Once in a Lifetime (Sire/Rhino)

The Talking Heads box set is the ugliest thing you'll see in a music store -- save for the clerks. Housed in a long, awkward rectangle and bearing a painting of odd-looking naked humans in a grotesquely kitsch Edenic landscape, Once in a Lifetime is not only an aesthetic atrocity but it's going to be hell to file on your shelves and a pain to read the liner notes. For such a visual band (three-fourths attended Rhode Island School of Design), this is a heinous faux pas.
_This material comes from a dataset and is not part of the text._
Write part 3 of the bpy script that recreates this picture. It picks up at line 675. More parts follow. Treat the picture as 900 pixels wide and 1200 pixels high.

Retailing at $60, this four-disc set -- including the Storytelling Giant [Expanded] DVD -- includes 55 songs (all the hits, many fan faves, and five previously unreleased tracks) as well as 13 videos and an 80-page booklet featuring reminiscences from all the band members, plus essays from literary hotshots like Rick Moody and Mary Gaitskill. Fortunately, the music and videos contained therein more than compensate for the wack packaging. Lifetime reminds us that the Heads' first five albums have held up remarkably well over the past two decades. It's hard to believe that a band this strange could garner heavy rotation on commercial radio and MTV or play large amphitheaters; in today's Clear Channel-controlled climate, the Heads would be relegated to the college radio/NPR ghetto.

Credit David Byrne's acute songwriting -- simultaneously naive and knowing -- for making Talking Heads' tunes stand out like a huge-white-suit-wearing geek compared with the simpleton punks and jaded nihilists who clogged punk and new wave's heydays. The Heads' early quartet lineup on their first two albums (77 and More Songs About Buildings and Food) employed tight and tense song structures but often created joyful, jangly pop that drew as much from African juju as it did from the Velvet Underground and Motown. With 1979's transitional Fear of Music and the subsequent artistic breakthrough Remain in Light, the Heads merged uptight, twitchy art rock with freaked-out funk and African polyrhythms. Not only did they not suck but these unlikely hybrids rendered moot claims of cultural exploitation and still stand today as classics.

Although 1983's Speaking in Tongues has many catchy moments and surprising flashes of funk, it signals the beginning of Byrne's slide toward whimsy. Subsequent albums, while occasionally enjoyable, show a band on the wane -- some blame Byrne's falling in love for his creative decline. Still, Lifetime memorializes one of America's most important rock bands with an apt mix of levity and gravity; just stash the box set itself out of view.